De gebroeders Jules en Octave Claeys, die ieder gehuwd waren met een dochter Fiévé, hadden dus in de 19de eeuw een alcoholstokerij. De stokerij was gelegen aan Terplaten. In het boek “Bouwen voor de Industrie” vindt men een foto van de jeneverstokerij “De Draak” van Claeys-Fiévé aan de Terplatenkaai, circa 1900. In de Brouwersstraat bevonden zich de burelen van de stokerij en was er ook een uitgebreid depot waar alcohol verkocht werd. Begin van de jaren 1930, nadat Octave Claeys in 1929 op 89-jarige leeftijd overleden was, werd de stokerij op Terplaten gesloten. In de Brouwersstraat gingen een aantal activiteiten verder in de aldaar staande gebouwen. Er waren de burelen, er was een opslagplaats en er bevonden zich ook nog enkele distilleerkolven, zodat er nog een zekere hoeveelheid alcohol gestookt werd. In die periode werd er ook alcohol ingetrokken en verder verkocht. Ook in de jaren ’40 waren daar nog enkele distilleerkolven in werking.

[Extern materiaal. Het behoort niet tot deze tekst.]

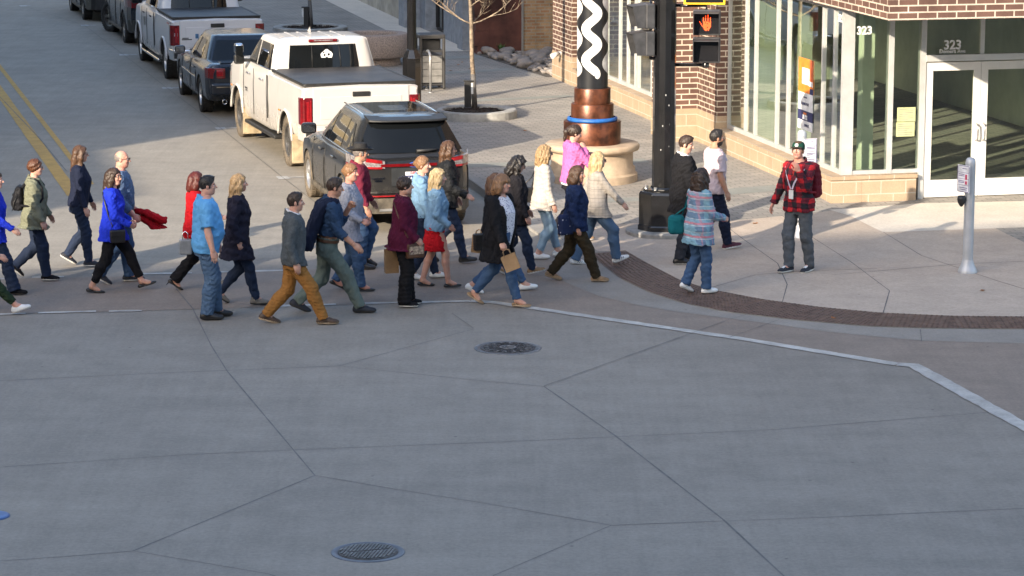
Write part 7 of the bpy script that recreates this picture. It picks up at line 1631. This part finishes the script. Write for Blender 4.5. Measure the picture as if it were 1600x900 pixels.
cast('P27', on(1090, 459), 'person in a pastel plaid shirt with wavy dark hair seen from behind', sex='f', H=1.65, fat=.15, hair=('dkbrown', 'shoulder'), curly=True, top=dict(name='plaid_shirt', mat=patterned('pastel_plaid_cloth', 'pastel', 'x'), hem=.72, inf=.020, collar=.02, loose=.9, flare=.06), legs=TR(DENM, .012, flare=.012), shoes=SH(WSHOE), feetR=(.08, 0, 0), feetL=(-.14, .05, 26), armR=(16, 8, 62, 12), armL=(14, 8, 62, 26), heading=34, head_yaw=10, grip=45)
cast('P28', on(1247, 425), 'person in a red and black plaid shirt and green cap with one hand raised', sex='m', H=1.81, hair=('brown', 'short'), skin='rosy', top=dict(name='plaid_shirt', mat=patterned('red_plaid_cloth', 'buffalo', 'y'), hem=.84, inf=.018, collar=.026, loose=.7, open=.03, open_to=1.25), inner=dict(name='undershirt', mat=cloth('red_undershirt', (.30, .03, .03)), inf=.003, hem=1.2), legs=TR(GREYT, .014), shoes=SH(NSHOE, 'sneaker', M_SOLE, lace=True, mat2=WSHOE), feetR=(.10, 0, 0), feetL=(-.14, 0, 4), armR=(4, 20, 14, 0), w=.90, armL=(40, 16, 116, -8), gripL=45, heading=-134, head_yaw=22, head_pitch=-10)

# ------------------------------------------------------------------ hats, lanyards and the things people carry
def local_pts(S, pts): return [Vector(p) for p in pts]
def acc(S, name, label, cat, base):
    r = S['root']; M = Matrix.Translation(r.location) @ Matrix.Rotation(r.rotation_euler.z, 4, 'Z'); base = Vector(base); o = empty(name, M @ base, r.rotation_euler.z, label, cat); o['_b'] = tuple(base); return o
def apart(mb, name, mats, o, **k):
    b = Vector(o['_b']); mb.v = [tuple(Vector(v) - b) for v in mb.v]; return mb.build(name, mats, o, **k)
def surf(S, z, ang, inf=.03):                              # point on the clothed trunk
    q = S['sections'](inf, z - .001, z + .001, .7); z_, rx, ry, xo = q[0]; ca, sa = math.cos(R(ang)), math.sin(R(ang)); p = 2 / 2.3
    return S['TT'] @ Vector((xo + rx * math.copysign(abs(ca) ** p, ca), ry * math.copysign(abs(sa) ** p, sa), z))
def ribbon3(mb, pts, wd, nrm, th=.004):
    for i in range(len(pts) - 1):
        a, b = Vector(pts[i]), Vector(pts[i + 1]); d = (b - a).normalized(); n = Vector(nrm[i]).normalized(); s = d.cross(n).normalized() * wd / 2
        P = [a - s, a + s, b + s, b - s]; mb.add(P + [p + n * th for p in P], [(3, 2, 1, 0), (4, 5, 6, 7), (0, 1, 5, 4), (2, 3, 7, 6), (1, 2, 6, 5), (0, 4, 7, 3)])
def crossbody(S, bag_z, bag_ang, sho_side, inf=.036):
    """strap path: over the far shoulder, across chest and back to the bag"""
    pts = []; f = [(bag_z + .05, bag_ang), (1.0, bag_ang + sho_side * 18), (1.12, bag_ang + sho_side * 40), (1.24, bag_ang + sho_side * 62), (1.34, bag_ang + sho_side * 80)]
    return [surf(S, z, a, inf) for z, a in f]
# broad brimmed hat, cap
def hat(S, brim, mat, kind):
    MH = S['MH']; m = MB()
    if kind == 'wide':
        n = 40; prof = [(.001, .175), (.05, .178), (.085, .165), (.092, .15), (.098, .075), (.100, .068), (.15, .066), (.185, .078), (.188, .074), (.15, .058), (.09, .060)]; V = []; F = []
        for r, z in prof:
            for k in range(n):
                a = 2 * math.pi * k / n; up = .035 * max(0, (r - .12) / .07) * abs(math.sin(a)) ** 2; dent = -.02 * math.exp(-(r / .05) ** 2) ; V.append(MH @ Vector((r * 1.12 * math.cos(a) - .008, r * .95 * math.sin(a), z + up + dent)))
        for i in range(len(prof) - 1):
            for k in range(n): F.append((i * n + k, i * n + (k + 1) % n, (i + 1) * n + (k + 1) % n, (i + 1) * n + k))
        m.add(V, F, smooth=True); h = m.build('hat', mat, S['root']); b = MB(); b.lathe([(.1005, .070), (.1005, .092), (.099, .093)], 36, MH @ Matrix.Translation((-.008, 0, 0)) @ Matrix.Diagonal((1.13, .97, 1, 1))); b.build('hat_band', LEA, h)
    else:
        m.lathe([(.104, .035), (.105, .07), (.098, .105), (.075, .132), (.04, .146), (.001, .150)], 30, MH @ Matrix.Translation((-.012, 0, 0)) @ Matrix.Diagonal((1.08, .90, 1, 1))); h = m.build('cap', mat, S['root']); b = MB(); V = []; n = 14
        for k in range(n + 1):
            a = math.pi * (k / n - .5); V += [MH @ Vector((.085 + .0 * math.cos(a), .088 * math.sin(a) * .95, .050)), MH @ Vector((.075 + .105 * math.cos(a) ** .7, .090 * math.sin(a), .040 - .012 * math.sin(a) ** 2))]
        V2 = [v + Vector((0, 0, .006)) for v in V]; N_ = len(V)
        b.add(V + V2, [(2 * k, 2 * k + 1, 2 * k + 3, 2 * k + 2) for k in range(n)] + [(N_ + 2 * k, N_ + 2 * k + 2, N_ + 2 * k + 3, N_ + 2 * k + 1) for k in range(n)] + [(2 * k + 1, N_ + 2 * k + 1, N_ + 2 * k + 3, 2 * k + 3) for k in range(n)], smooth=True); b.build('peak', cloth('cap_peak_cloth', (.05, .035, .03)), h)
        e = MB(); e.lathe([(.001, .004), (.026, .002), (.027, 0)], 16, MH @ Matrix.Translation((.098, 0, .085)) @ rotm('Y', 70)); e.build('cap_badge', WSHOE, h)
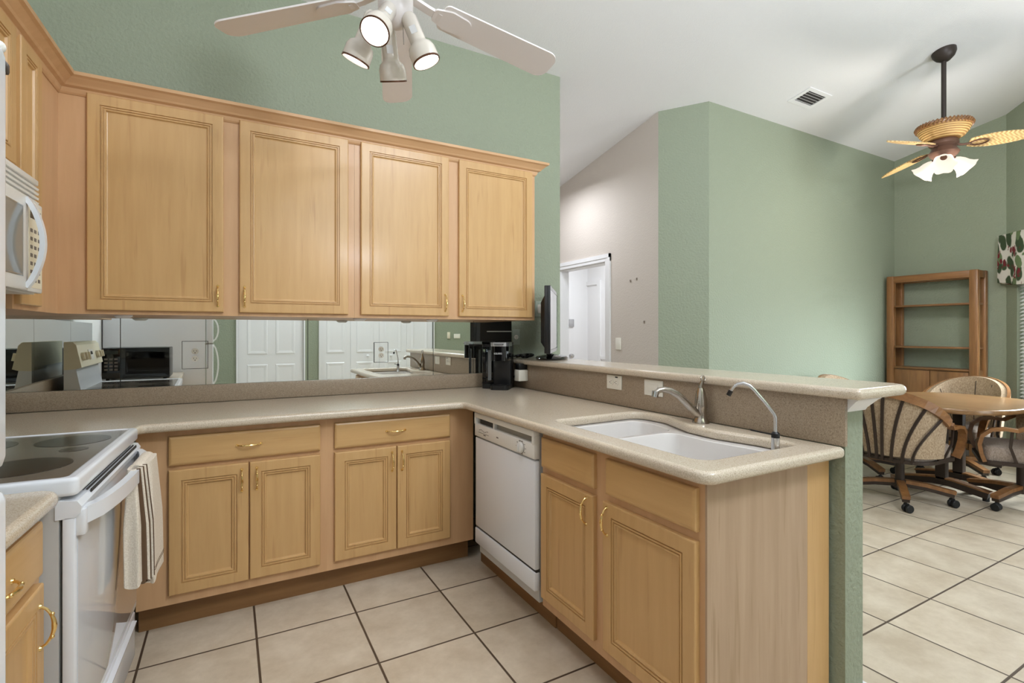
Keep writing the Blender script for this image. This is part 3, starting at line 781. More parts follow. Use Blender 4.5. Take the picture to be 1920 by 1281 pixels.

In de Brouwersstraat werkte Alfred Claeys, die de oudste zoon was van Octave Claeys, met zijn zonen. De mensen in de omgeving van de Ramen, de Brouwersstraat, de Komijnstraat en het Blindeken, spraken over de “alcoholstokerij” aldaar. Alfred Claeys woonde in een groot huis in de Komijnstraat, daar waar nu “Poverello” gevestigd is. Hij was ook eigenaar van een aantal daarnaast gelegen panden. Hij huwde met de moeder van de dame, die ons voor onderhavig onderhoud zo vriendelijk te woord stond en die dus zelf ook in de Komijnstraat heeft gewoond van 1936 tot 1945 toen ze, zoals reeds eerder gezegd, in het huwelijk trad met de Harold Claeys. Alfred Claeys was, zo voegde Mevr. Wwe. Harold Claeys er nog aan toe, gedurende jaren voorzitter van de “Association des fabricants d’alcool et de levure de Belgique”. Hij was ook voorzitter van de Rechtbank van Koophandel te Gent. Alfred Claeys overleed in 1958. Dat was blijkbaar ook het einde van de zaak want, zo besloot Mevr. Wwe. Harold Claeys. In 1959 werd alles verkocht.